Roma, 17 giu 2021 – Il 10 giugno il presidente francese Emmanuel Macron ha annunciato la fine dell’operazione Barkhane, che nel Sahel ha svolto azione antiterroristica proseguendo l’operazione Serval. Fu grazie a questa prima attività militare che nel gennaio 2013 era stata fermata l’avanzata jihadista dal nord del Mali verso Bamako.
Barkhane è costituita da una forza di 5.100 uomini dotati di 3 droni, 7 caccia, 22 elicotteri, 10 aerei di trasporto, 290 blindati pesanti, 240 blindati leggeri e 380 mezzi logistici, appoggiati a 11 basi territoriali sparse fra Mali, Niger e Ciad.
Sono stati eliminati almeno 1.200 terroristi di Al Qaeda, Isis e Grande Sahara. I francesi hanno perso 45 soldati.

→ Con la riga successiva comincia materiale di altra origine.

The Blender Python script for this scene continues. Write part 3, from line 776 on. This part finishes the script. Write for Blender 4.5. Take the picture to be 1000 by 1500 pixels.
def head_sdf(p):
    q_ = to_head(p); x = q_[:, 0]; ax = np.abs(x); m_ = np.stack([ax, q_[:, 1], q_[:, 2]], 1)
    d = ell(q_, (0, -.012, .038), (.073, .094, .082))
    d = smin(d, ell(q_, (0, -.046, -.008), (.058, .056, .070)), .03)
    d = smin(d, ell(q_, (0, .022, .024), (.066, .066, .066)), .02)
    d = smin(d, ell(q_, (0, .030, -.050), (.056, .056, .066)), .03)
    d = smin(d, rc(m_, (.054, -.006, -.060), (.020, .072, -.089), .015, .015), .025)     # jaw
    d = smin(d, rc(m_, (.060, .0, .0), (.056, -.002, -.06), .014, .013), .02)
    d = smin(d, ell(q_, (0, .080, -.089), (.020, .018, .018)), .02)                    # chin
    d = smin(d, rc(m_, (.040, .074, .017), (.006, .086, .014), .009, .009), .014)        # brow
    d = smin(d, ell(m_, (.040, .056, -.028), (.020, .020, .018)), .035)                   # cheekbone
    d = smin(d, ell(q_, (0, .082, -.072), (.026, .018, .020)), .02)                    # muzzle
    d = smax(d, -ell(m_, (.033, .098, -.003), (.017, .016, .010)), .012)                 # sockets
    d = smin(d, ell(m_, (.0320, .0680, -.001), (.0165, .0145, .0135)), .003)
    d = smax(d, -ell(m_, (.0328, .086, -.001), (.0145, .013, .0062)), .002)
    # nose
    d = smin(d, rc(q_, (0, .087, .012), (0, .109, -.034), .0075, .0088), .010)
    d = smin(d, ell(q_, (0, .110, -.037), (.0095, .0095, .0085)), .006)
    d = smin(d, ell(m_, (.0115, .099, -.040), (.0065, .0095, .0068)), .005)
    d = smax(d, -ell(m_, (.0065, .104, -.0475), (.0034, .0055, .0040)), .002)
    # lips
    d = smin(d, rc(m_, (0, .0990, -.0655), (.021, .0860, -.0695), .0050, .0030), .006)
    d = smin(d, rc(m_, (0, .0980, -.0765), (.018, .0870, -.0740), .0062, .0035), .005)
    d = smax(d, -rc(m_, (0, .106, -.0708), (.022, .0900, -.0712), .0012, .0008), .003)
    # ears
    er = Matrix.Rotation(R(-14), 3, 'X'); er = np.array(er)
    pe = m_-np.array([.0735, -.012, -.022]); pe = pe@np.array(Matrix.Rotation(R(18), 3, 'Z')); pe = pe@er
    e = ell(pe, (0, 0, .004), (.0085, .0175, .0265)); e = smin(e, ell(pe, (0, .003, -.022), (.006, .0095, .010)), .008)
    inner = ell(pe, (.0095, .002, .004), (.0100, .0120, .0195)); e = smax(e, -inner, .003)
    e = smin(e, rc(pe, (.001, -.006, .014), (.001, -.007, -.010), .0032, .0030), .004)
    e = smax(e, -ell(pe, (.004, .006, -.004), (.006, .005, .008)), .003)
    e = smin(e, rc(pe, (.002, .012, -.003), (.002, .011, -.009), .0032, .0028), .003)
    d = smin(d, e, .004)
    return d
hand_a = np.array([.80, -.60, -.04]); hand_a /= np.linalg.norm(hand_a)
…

Nonostante questa attività, sono continuati i sanguinosi attacchi alle cittadine e alle forze armate di confine tra Mali, Niger e Burkina Faso, con migliaia di morti, che in soli due anni sono più di 6mila.
Proprio mentre la Francia si ritira, l’Italia sta inviando in Mali 200 uomini, 20 mezzi terrestri e 8 elicotteri come parte della nuova Task Force Takuba, che avrebbe dovuto convivere con Operazione Barkhane, le missioni europee di formazione delle forze armate e della polizia dei paesi della regione (Eucap Sahel Niger, Eucap Sahel Mali, Eutm Mali) e alla G5 Sahel Joint Force, composta da 5 mila uomini, suddivisi in 7 battaglioni con uomini del Burkina Faso, Ciad, Mali, Mauritania e Niger.
Era stato il presidente Macron a chiedere rinforzi internazionali e farli digerire ai capi di stato dei paesi afriocani coinvolti nel G5.
Hanno aderito Belgio, Cipro, Danimarca, Estonia, Francia, Germania, Grecia, Italia, Norvegia, Olanda, Portogallo, Repubblica Ceca, Regno Unito, Serbia, Slovacchia, Spagna, Svezia e Ungheria, anche se ad oggi solo Francia, Estonia, Repubblica Ceca e Svezia, e più recentemente Italia e Grecia, hanno inviato forze da schierare sul terreno. Nessuno, tranne la Francia, fornirà un contingente oltre 200 uomini.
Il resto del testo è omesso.